Die Taliban seien international als Terrororganisation eingestuft, erklärte Sebastian Fiedler, innenpolitischer Sprecher der SPD-Fraktion, am Freitag im ARD-»Morgenmagazin«. Zu Recht wolle die Bundesregierung Straftäter nach Afghanistan abschieben, aber direkte Gespräche mit einer Terrororganisation seien »keine triviale Geschichte«. Die Sache sei »ein Ritt auf der Rasierklinge«, mahnte Fiedler. Nach Angaben des Bundesamtes für Migration und Flüchtlinge (BAMF) sind derzeit knapp 11.500 in Deutschland lebende Afghanen ausreisepflichtig. Von ihnen hätten 9.602 eine Duldung, teilte eine BAMF-Sprecherin dem Redaktionsnetzwerk Deutschland (Freitag) mit.
»Dieser Innenminister schreckt vor nichts zurück«, warnte Clara Bünger, fluchtpolitische Sprecherin der Fraktion Die Linke, in einer Mitteilung. Erst verletze Dobrindt mit Rückführungen von Asylsuchenden geltendes Recht an den deutschen Außengrenzen, »und jetzt will er direkt mit Terroristen verhandeln«. Allein durch diesen Vorschlag legitimiere Dobrindt die »extremistische Taliban-Regierung«. In Afghanistan würden »Frauen systematisch entrechtet, Kritiker verfolgt und brutal unterdrückt«. Der Minister bediene rechte Hetze und stärke die AfD, erklärte Bünger.
Gegenüber dem Tagesspiegel erklärte Conrad Schetter vom Bonn International Centre for Conflict Studies, dass die Bundesregierung sich mit dem von Dobrindt in Aussicht gestellten Vorgehen »ein Glaubwürdigkeitsproblem« schaffe. In den vergangenen beiden Jahren habe sich die Sicherheitslage in Afghanistan zwar etwas verbessert. »Dennoch plagen Hungersnöte das Land, die Taliban regieren mit harter Hand und missachten Menschenrechte«, sagte Schetter. Auf diese Lage verwies am Freitag auch eine Sprecherin des UN-Menschenrechtskommissars Volker Türk in Genf. »Es ist nicht angemessen, Menschen nach Afghanistan zurückzuschicken«, mahnte sie.
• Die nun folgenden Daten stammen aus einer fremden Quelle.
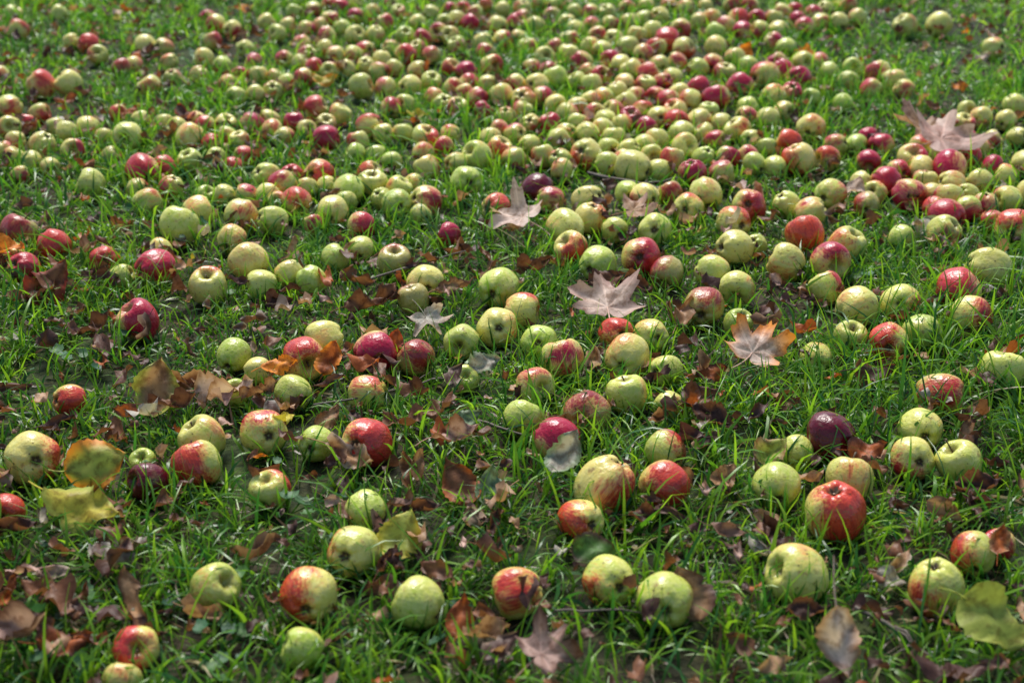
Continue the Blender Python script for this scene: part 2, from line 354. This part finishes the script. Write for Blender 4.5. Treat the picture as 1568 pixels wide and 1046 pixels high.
# ------------------------------------------------------------------ leaves
MAPLE = [(0,1.0),(6,.84),(12,.87),(16,.70),(21,.56),(27,.48),(32,.60),(37,.80),(41,.80),(48,.98),(54,.79),(60,.80),(65,.62),(72,.50),(80,.45),
         (88,.54),(95,.62),(103,.74),(112,.54),(121,.52),(132,.41),(145,.37),(160,.30),(172,.2),(180,.08)]
def leaf_maple(curl, seed, nr=8, na=150):
    r = random.Random(seed)
    mk = lambda: ([math.radians(a)*r.uniform(.985, 1.015) for a, l in MAPLE], [l*r.uniform(.93, 1.07) for a, l in MAPLE])
    pr, pl = mk(), mk()
    lob = [0, .84, -.84, 1.8, -1.8]
    vs = [(0, 0, 0)]; vein = [1.0]; edge = [0.0]
    p1, p2, p3 = r.uniform(0, 6.28), r.uniform(0, 6.28), r.uniform(0, 6.28)
    for i in range(1, nr+1):
        t = (i/nr)
        for j in range(na):
            th = -math.pi+2*math.pi*j/na
            R = float(np.interp(abs(th), *(pr if th > 0 else pl)))
            R2 = R*t+(.45*t*(1-t))*(1-R)*.5
            x = R2*math.cos(th); y = R2*math.sin(th)
            vd = min(abs(th-a) for a in lob)
            z = curl*(R2**2)*(0.5+0.5*math.sin(2*th+p1)) + 0.055*math.sin(6*x+p2)*math.sin(5*y+p3)+curl*1.4*max(0, R2-.4)*math.cos(5*th+p1)+.10*R2*min(vd, .4)/.4
            vs.append((x, y, z))
            vein.append(1.0 if vd*R2 < 0.022 else 0.0); edge.append(t*(.55+.45*R))
    fs = [(0, 1+j, 1+(j+1) % na) for j in range(na)]
    for i in range(nr-1):
        for j in range(na):
            a = 1+i*na+j; b = 1+i*na+(j+1) % na
            fs.append((a, a+na, b+na, b))
    base = len(vs); L = r.uniform(.6, 1.0); bz = r.uniform(-.1, .25); by = r.uniform(-.3, .3)
    for i in range(6):
        t = i/5
        for k in range(4):
            a = k*math.pi/2; rr = .016
            vs.append((-L*t, by*t*t+rr*math.cos(a), bz*t+rr*math.sin(a))); vein.append(1.0); edge.append(0)
    for i in range(5):
        for k in range(4):
            fs.append((base+i*4+k, base+i*4+(k+1) % 4, base+i*4+4+(k+1) % 4, base+i*4+4+k))
    return vs, fs, vein, edge

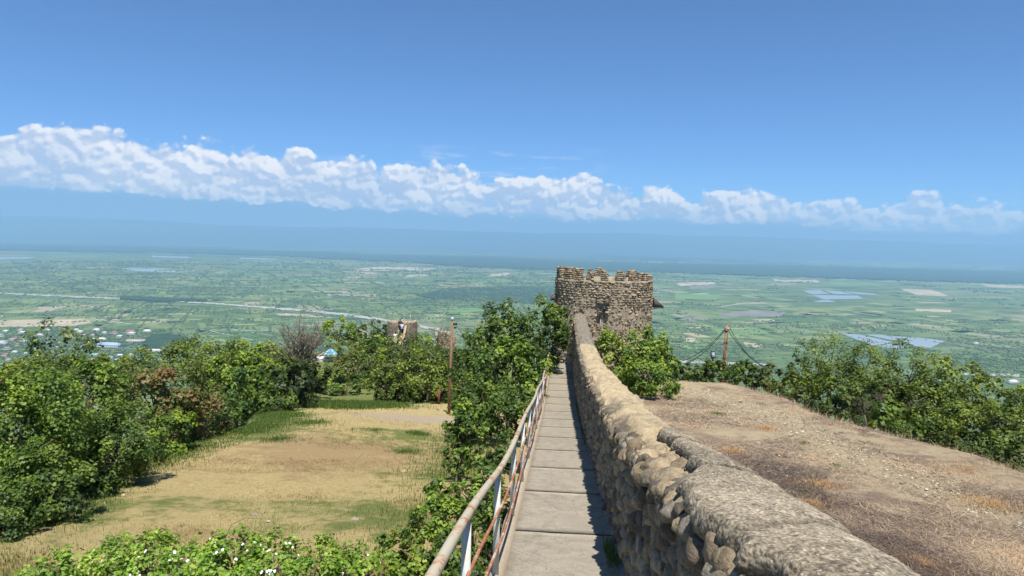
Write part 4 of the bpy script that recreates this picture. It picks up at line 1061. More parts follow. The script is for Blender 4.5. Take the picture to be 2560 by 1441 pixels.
cheek(x0 + .27, x0 + .62, .25, M_stair); cheek(x0 - .60, x0 - .27, .1, M_tmort)
fst.build(ft, STM, M_tstoneJ, 200, forg)
ap = at(1026, 800, 97); b = MB(); b.tube([(0, 0, 0), (0, 0, .75)], [.035, .012], 6); b.build('antenna', flat('white_paint', (.8, .8, .78)), label='thin white spike standing on the far tower', category='antenna', loc=tuple(ap))

# ruined wall stub
RC = at(1115, 850, 93); rw = empty('ruined_wall', (RC.x, RC.y, G(RC.x, RC.y)), 'broken stone wall stub right of the far tower behind bare twigs', 'wall'); rorg = Vector(rw.location)
b = MB(); zt = at(1115, 830, 93).z
for i in range(9):
    xx_ = -1.2 + i * .3; h = (zt - rorg.z) - abs(i - 3.2) * .16; b.box((xx_, 0, h / 2), (.31, .6, h))
b.build('masonry', M_tmort, rw)
rs = Stones()
for i in range(9):
    xx_ = -1.2 + i * .3; h = (zt - rorg.z) - abs(i - 3.2) * .16
    for z in np.arange(h - 1.6, h + .05, .13): rs.add(rorg + Vector((xx_ + random.uniform(-.1, .1), -.3, z)), (0, -1, 0), (random.uniform(.13, .2), .07, .08), random.uniform(-.2, .2))
    rs.add(rorg + Vector((xx_, 0, h)), (0, -.3, 1), (.2, .2, .1), 0)
rs.build(rw, STM, M_tstoneJ, 150, rorg)

# ------------------------------------------------------------------ trees
STAR = True
def leaves(name, P, Nn, size, rnd, m, parent, shape='star'):
    n = len(P)
    Nn = Nn / (np.linalg.norm(Nn, axis=1)[:, None] + 1e-9)
    a = np.cross(Nn, rng.normal(size=(n, 3))); a /= np.linalg.norm(a, axis=1)[:, None] + 1e-9; b = np.cross(Nn, a)
    s = size[:, None]
    if shape == 'star':
        loc = [(0, -.5, 0), (.48, -.22, .10), (.22, .05, .0), (.40, .38, .08), (0, .62, -.06), (-.40, .38, .08), (-.22, .05, 0), (-.48, -.22, .10)]
        tri = [(0, 1, 2), (0, 2, 4), (2, 3, 4), (0, 4, 6), (4, 5, 6), (0, 6, 7)]
    elif shape == 'narrow':
        loc = [(0, -.6, 0), (.17, 0, .05), (0, .6, -.05), (-.17, 0, .05)]; tri = [(0, 1, 2), (0, 2, 3)]
    else:
        loc = [(0, -.55, 0), (.36, 0, .10), (0, .55, -.04), (-.36, 0, .10)]; tri = [(0, 1, 2), (0, 2, 3)]
    k = len(loc); V_ = np.empty((n, k, 3))
    for i, (x, y, z) in enumerate(loc): V_[:, i] = P + s * (a * x + b * y + Nn * z)
    fa = np.array(tri)[None] + (np.arange(n) * k)[:, None, None]
    me = mesh(name, V_.reshape(-1, 3), fa.reshape(-1, 3), m, False, {'rnd': np.repeat(np.clip(rnd, 0, 1), k)})
    return obj(name, me, parent)
LEAFTOT = [0]
def unit(n):
    v = rng.normal(size=(n, 3)); return v / np.linalg.norm(v, axis=1)[:, None]
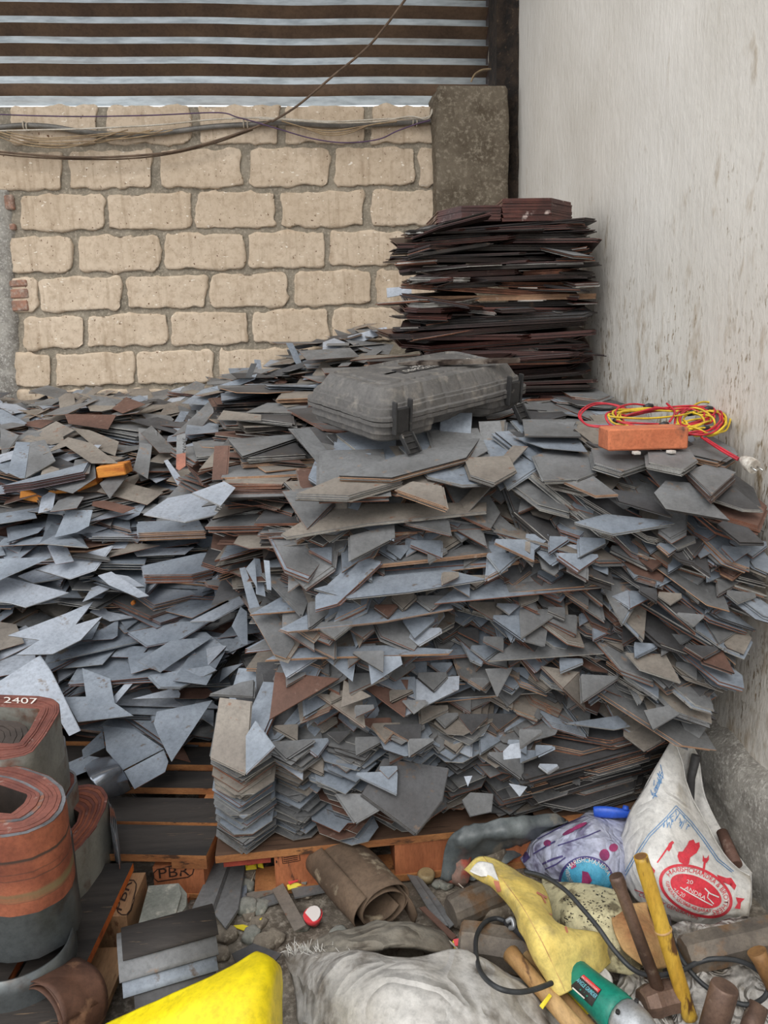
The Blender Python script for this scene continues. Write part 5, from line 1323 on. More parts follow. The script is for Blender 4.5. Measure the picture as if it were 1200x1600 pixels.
tp=[pz(645,1333,.05),pz(661,1328,.06),pz(669,1347,.035),pz(653,1351,.03)]; mb=MB(); mb.prism(tp,(0,0,-.004),0); o=put('square_washer',[M_pink],mb,'pinkish square plate with a hole at the pallet foot','washer',tp[0])
c_=sum(tp,Vector())/4; m2=MB(); m2.tube([c_+Vector((0,0,.001)),c_+Vector((0,0,.004))],[.014,.014],14); m2.build('hole_rim',[M_brown],o)
mb=MB(); c_=pz(666,1365,.03); mb.tube([c_+Vector((0,0,-.02)),c_,c_+Vector((0,0,.006))],[.02,.026,.02],16); put('round_tag',[mat('tan_disc',(168,150,112),(140,122,90),30)],mb,'small tan oval disc on the muddy ground below the square plate','disc',c_)
for (nm,pl,zs,lab,r_) in (('string',[(705,1318),(700,1345),(704,1360),(716,1380),(740,1400)],.03,'thin pale string trailing right of the tan disc',.0015),('string',[(404,1358),(398,1364),(393,1376)],.02,'white string end dangling from the candy wrapper',.002),('string',[(620,1448),(660,1456),(700,1470),(720,1488)],.06,'pale twine running above the white woven sack',.003)):
    P=smoothcurve([pz(x_,y_,zs) for x_,y_ in pl],6); mb=MB(); mb.tube(P,r_,6); put(nm,[M_wcable],mb,lab,'string',P[0])
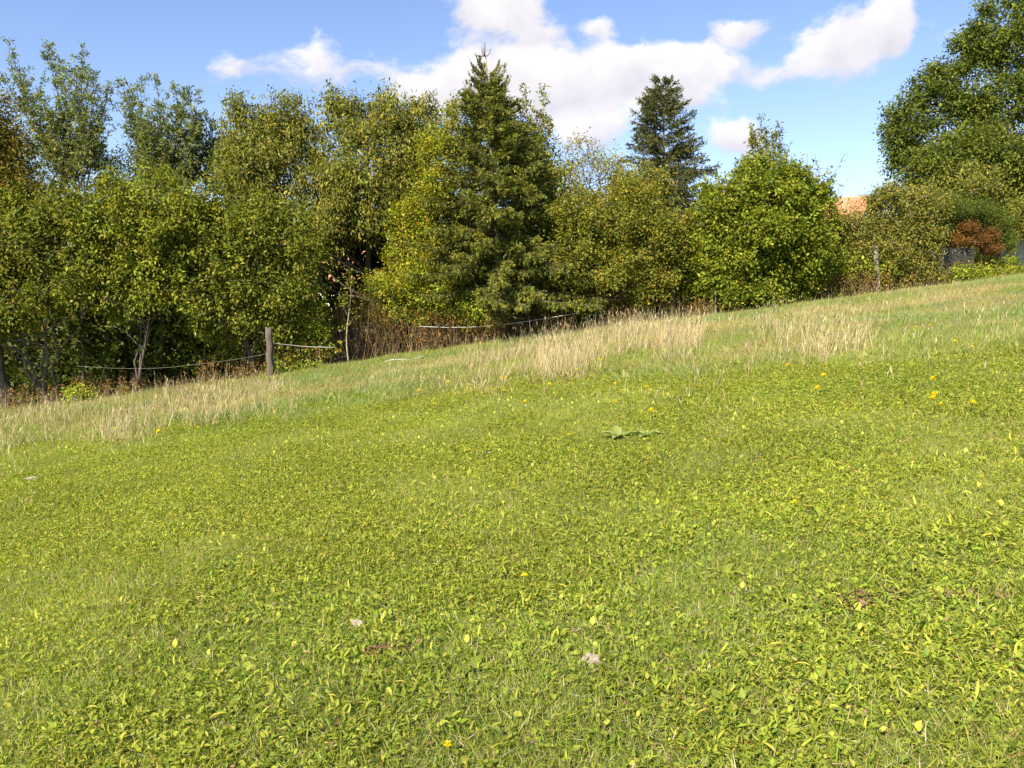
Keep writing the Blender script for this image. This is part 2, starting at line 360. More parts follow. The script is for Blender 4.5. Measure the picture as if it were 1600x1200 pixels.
def lawn():
    kinds = [('leafy', 0), ('leafy', 0), ('leafy', 0), ('mixed', 0), ('mixed', 0), ('mixed', 0), ('grassy', 0), ('grassy', 0), ('mixed', 1), ('mixed', 1), ('grassy', 1), ('grassy', 1), ('leafy', 1)]
    tiles = [turf_tile(*k) for k in kinds]
    # jittered grid of placements over the meadow in view
    step = .205; ys = np.arange(1.7, 26.6, step); px, py = [], []
    for yv in ys:
        hw = .70 * yv + 1.3; st = step * (1 if yv < 9 else 1.12); xs = np.arange(-hw, hw, st); px.append(xs + rng.uniform(-.09, .09, len(xs))); py.append(yv + rng.uniform(-.09, .09, len(xs)))
    x, y = np.concatenate(px), np.concatenate(py)
    k = (y < edge_y(x) + .5) & (rng.random(len(x)) > bare_mask(x, y) * .75); x, y = x[k], y[k]; n = len(x)
    lf = fbm(x / .8, y / .8, 31) + .35 * (fbm(x / 3, y / 3, 32, 2) - .5) + rng.normal(0, .05, n); rg = rough(x, y) + rng.normal(0, .15, n)
    ti = np.where(rg > .5, np.where(lf > .66, 12, np.where(lf > .5, rng.integers(8, 10, n), rng.integers(10, 12, n))),
                  np.where(lf > .50, rng.integers(0, 3, n), np.where(lf > .40, rng.integers(3, 6, n), rng.integers(6, 8, n))))
    e = .1; nx = -(gz(x + e, y) - gz(x - e, y)) / (2 * e); ny = -(gz(x, y + e) - gz(x, y - e)) / (2 * e)
    from mathutils import Matrix
    rot = np.empty((n, 3)); spin = rng.random(n) * 6.2832
    for i in range(n):
        q = Vector((0, 0, 1)).rotation_difference(Vector((nx[i], ny[i], 1))).to_matrix() @ Matrix.Rotation(spin[i], 3, 'Z'); rot[i] = q.to_euler()
    s = rng.uniform(.85, 1.15, n) * np.where(rg > .5, 1.05, 1.0)
    tone = fbm(x / 1.7, y / 1.7, 51, 3); tone2 = fbm(x / .55, y / .55, 57, 2)
    b = 1.22 + .34 * (tone - .5) * 2 * .5 + .40 * (tone2 - .5) + .10
    dry = np.clip((fbm(x / 2.1, y / 1.3, 91) - .43) * 3.0, 0, 1) * np.clip(rg, 0, 1)
    cool = np.clip((fbm(x / 2.6, y / 1.8, 95) - .46) * 3, 0, 1) * (.35 + .65 * np.clip(rg, 0, 1)) * (1 - dry)
    T = np.ones((n, 3)) * b[:, None] * np.array([1.15, 1.12, 1.2])
    T = T * (1 + dry[:, None] * np.array([.45, .12, .9])) * (1 + cool[:, None] * np.array([-.22, -.04, .12]))
    T = T * (1 + np.clip(rg, 0, 1)[:, None] * np.array([-.02, .0, .22]))
    me = bpy.data.meshes.new('lawn'); me.from_pydata(np.stack([x, y, gz(x, y)], 1).tolist(), [], [])
    for nm, ty, data in (('rot', 'FLOAT_VECTOR', rot), ('tint', 'FLOAT_VECTOR', T)):
        me.attributes.new(nm, ty, 'POINT').data.foreach_set('vector', data.astype(np.float32).ravel())
    me.attributes.new('scl', 'FLOAT', 'POINT').data.foreach_set('value', s.astype(np.float32))
    me.attributes.new('tile', 'INT', 'POINT').data.foreach_set('value', ti.astype(np.int32))
    o = bpy.data.objects.new('lawn', me); sc.collection.objects.link(o)
    ng = bpy.data.node_groups.new('turf_scatter', 'GeometryNodeTree')
    ng.interface.new_socket('Geometry', in_out='INPUT', socket_type='NodeSocketGeometry'); ng.interface.new_socket('Geometry', in_out='OUTPUT', socket_type='NodeSocketGeometry')
    A = ng.nodes; lk = ng.links; gi = A.new('NodeGroupInput'); go = A.new('NodeGroupOutput'); jn = A.new('GeometryNodeJoinGeometry')
    def named(nm, ty):
        q = A.new('GeometryNodeInputNamedAttribute'); q.data_type = ty; q.inputs['Name'].default_value = nm; return q.outputs['Attribute']
    rt, scl, til = named('rot', 'FLOAT_VECTOR'), named('scl', 'FLOAT'), named('tile', 'INT')
    for i, t in enumerate(tiles):
        oi = A.new('GeometryNodeObjectInfo'); oi.inputs['Object'].default_value = t; oi.inputs['As Instance'].default_value = True
        cp = A.new('FunctionNodeCompare'); cp.data_type = 'INT'; cp.operation = 'EQUAL'
        lk.new(til, cp.inputs[2]); cp.inputs[3].default_value = i
        ip = A.new('GeometryNodeInstanceOnPoints'); lk.new(gi.outputs[0], ip.inputs['Points']); lk.new(cp.outputs[0], ip.inputs['Selection']); lk.new(oi.outputs['Geometry'], ip.inputs['Instance'])
        lk.new(rt, ip.inputs['Rotation']); lk.new(scl, ip.inputs['Scale']); lk.new(ip.outputs[0], jn.inputs[0])
    lk.new(jn.outputs[0], go.inputs[0])
    md = o.modifiers.new('turf', 'NODES'); md.node_group = ng
    tag(o, 'low clover, plantain and short grass covering the sloping meadow', 'grass', kind='stuff')
lawn()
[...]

Derweil hat der Innenminister für den 18. Juli ein internationales Ministertreffen zum Thema Migration auf der Zugspitze angekündigt. Dabei werde es um »eine Neuordnung der europäischen Migrationspolitik« gehen, sagte ein Ministeriumssprecher am Freitag in Berlin. Ziel sei, »gemeinsam wichtige Impulse für eine härtere Migrationspolitik zu geben«. Teilnehmen sollen demnach Dobrindts Amtskollegen aus Frankreich, Polen, Österreich, Dänemark und Tschechien sowie EU-Innenkommissar Magnus Brunner.